Objective
Your copy of the material must match it exactly, except that pictures are dropped.

###

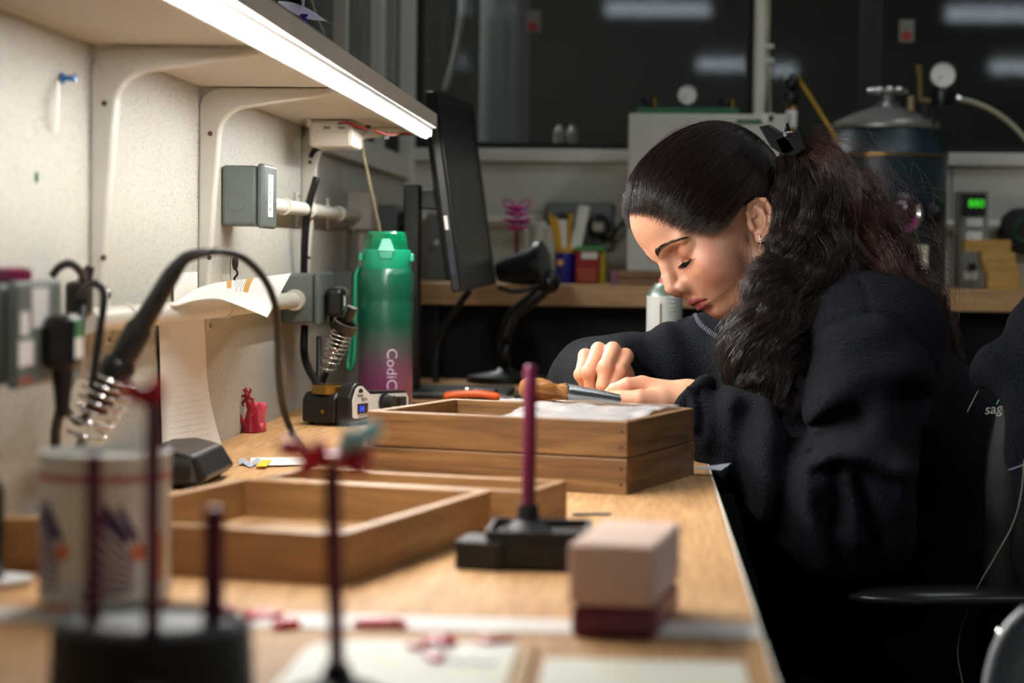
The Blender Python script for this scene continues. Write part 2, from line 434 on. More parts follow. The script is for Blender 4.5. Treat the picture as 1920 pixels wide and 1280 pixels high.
# tilted white cord seen through the window
g = G().tube(np.vstack([[(at(867, 5, 4.86)[0], 4.86, 2.079)], spline([at(866, 18, 4.86), at(858, 75, 4.86), at(846, 130, 4.86), at(834, 170, 4.86)], 12)]), 0.0065, 8)
tag(obj('hanging_strap', g, M_frame, smooth='all'), 'slanted pale strap hanging behind the glass above the monitor', 'strap')
for k, (px, w_) in enumerate(((1049, 16), (1073, 16))):
    c = at(px, 255, 4.9); g = G().lathe([(0.008, -0.03), (0.012, -0.028), (0.012, 0.012), (0.006, 0.018), (0.005, 0.026)], c, seg=16)
    tag(obj('small_bottle', g, M_frame, smooth=True), ('left' if k == 0 else 'right') + ' one of two small pale bottles behind the back window glass', 'bottle', 'bottles behind the glass')
for px, py, lb in ((1000, 40, 'red and white notice behind the glass beside the duct'), (1700, 58, 'red and white notice stuck to the right window pane')):
    c = at(px, py, BACKY + 0.006); r = thing('notice', lb, 'sign', c)
    dd = 0.03 if px > 1200 else 0.03
    obj('card', G().bb(c[0] - 0.016, c[0] + 0.016, c[1] - 0.001, c[1], c[2] - 0.024, c[2] + 0.024), mat('dim_card', (120, 116, 108), 0.8), r)
    obj('red_mark', G().bb(c[0] - 0.010, c[0] + 0.010, c[1] - 0.0016, c[1] - 0.0008, c[2] - 0.020, c[2] - 0.002), mat('dim_red', (150, 50, 50), 0.8), r)

# pole with cables in front of the mullion
c = at(1425, 100, BACKY - 0.03)
r = thing('conduit_pole', 'white vertical conduit pole with cables against the back window', 'pole', (c[0], c[1], 0.48))
obj('pole', G().bb(c[0] - 0.012, c[0] + 0.012, c[1] - 0.012, c[1] + 0.012, 0.47, 1.6), M_frame, r, bevel=0.003)
for dx, sgn in ((0.018, 1), (-0.019, -1), (0.024, 1)):
    pth = [(c[0] + dx * (0.7 + 0.25 * math.sin(z * 9 + dx * 400)), c[1] - 0.013, z) for z in np.linspace(0.47, 1.6, 40)]
    obj('cable', G().tube(pth, 0.0022, 6), M_cream, r, smooth='all')
for z in (0.66, 0.69): obj('cable_clip', G().bb(c[0] + 0.008, c[0] + 0.028, c[1] - 0.016, c[1] - 0.004, z - 0.004, z + 0.004), M_frame, r)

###

Result for this exercise
The Blender Python script for this scene continues. Write part 2, from line 434 on. More parts follow. The script is for Blender 4.5. Treat the picture as 1920 pixels wide and 1280 pixels high.
# tilted white cord seen through the window
g = G().tube(np.vstack([[(at(867, 5, 4.86)[0], 4.86, 2.079)], spline([at(866, 18, 4.86), at(858, 75, 4.86), at(846, 130, 4.86), at(834, 170, 4.86)], 12)]), 0.0065, 8)
tag(obj('hanging_strap', g, M_frame, smooth='all'), 'slanted pale strap hanging behind the glass above the monitor', 'strap')
for k, (px, w_) in enumerate(((1049, 16), (1073, 16))):
    c = at(px, 255, 4.9); g = G().lathe([(0.008, -0.03), (0.012, -0.028), (0.012, 0.012), (0.006, 0.018), (0.005, 0.026)], c, seg=16)
    tag(obj('small_bottle', g, M_frame, smooth=True), ('left' if k == 0 else 'right') + ' one of two small pale bottles behind the back window glass', 'bottle', 'bottles behind the glass')
for px, py, lb in ((1000, 40, 'red and white notice behind the glass beside the duct'), (1700, 58, 'red and white notice stuck to the right window pane')):
    c = at(px, py, BACKY + 0.006); r = thing('notice', lb, 'sign', c)
    dd = 0.03 if px > 1200 else 0.03
    obj('card', G().bb(c[0] - 0.016, c[0] + 0.016, c[1] - 0.001, c[1], c[2] - 0.024, c[2] + 0.024), mat('dim_card', (120, 116, 108), 0.8), r)
    obj('red_mark', G().bb(c[0] - 0.010, c[0] + 0.010, c[1] - 0.0016, c[1] - 0.0008, c[2] - 0.020, c[2] - 0.002), mat('dim_red', (150, 50, 50), 0.8), r)

# pole with cables in front of the mullion
c = at(1425, 100, BACKY - 0.03)
r = thing('conduit_pole', 'white vertical conduit pole with cables against the back window', 'pole', (c[0], c[1], 0.48))
obj('pole', G().bb(c[0] - 0.012, c[0] + 0.012, c[1] - 0.012, c[1] + 0.012, 0.47, 1.6), M_frame, r, bevel=0.003)
for dx, sgn in ((0.018, 1), (-0.019, -1), (0.024, 1)):
    pth = [(c[0] + dx * (0.7 + 0.25 * math.sin(z * 9 + dx * 400)), c[1] - 0.013, z) for z in np.linspace(0.47, 1.6, 40)]
    obj('cable', G().tube(pth, 0.0022, 6), M_cream, r, smooth='all')
for z in (0.66, 0.69): obj('cable_clip', G().bb(c[0] + 0.008, c[0] + 0.028, c[1] - 0.016, c[1] - 0.004, z - 0.004, z + 0.004), M_frame, r)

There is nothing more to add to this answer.